Response of Atmospheric pCO2 to Glacial Changes in the Southern Ocean Amplified by Carbonate Compensation

Atmospheric carbon dioxide concentration (pCO(2)) varies by about 100 ppm during glacial-interglacial cycles. Previous studies suggest that the strongly stratified Southern Ocean at the Last Glacial Maximum increases the oceanic storage of carbon, but the glacial reduction of atmospheric pCO(2) simulated by ocean general circulation models (OGCMs) does not reach 100 ppm. One candidate for the underestimation is that carbonate compensation is not explicitly incorporated in the previous OGCM simulations. Therefore, we quantitatively evaluate the impact of carbonate compensation on the glacial atmospheric pCO(2) by using an OGCM coupled with an ocean sediment model. As suggested by previous box model studies, our OGCM simulations show that the enhanced Southern Ocean stratification amplifies the decrease in atmospheric pCO(2) due to carbonate compensation.
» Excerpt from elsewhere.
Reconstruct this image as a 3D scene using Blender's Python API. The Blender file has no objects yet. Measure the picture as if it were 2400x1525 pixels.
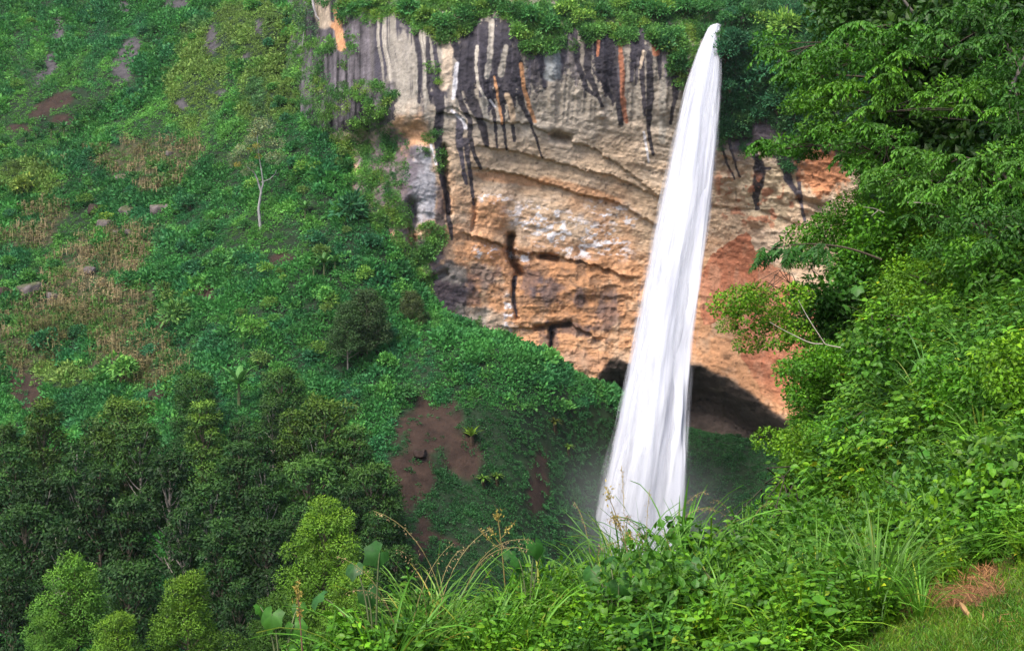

Considering the enhanced stratification in the Southern Ocean, we obtain a 26-ppm drawdown of atmospheric pCO(2) by carbonate compensation, and the full reduction from our pre-industrial simulation reaches 73 ppm. Both the increase in ventilation ages in the deep Atlantic and Southern Oceans and the growth of export production in the subantarctic region reduce the bottom-water carbonate ion and promote deposited carbonate dissolution. Consequently, a greater imbalance between the river inflow and burial loss of carbonate rises ocean alkalinity, lowering atmospheric pCO(2). We suggest that the reproducibility of the Southern Ocean process is essential for controlling the magnitude of atmospheric pCO(2) decline due to carbonate compensation.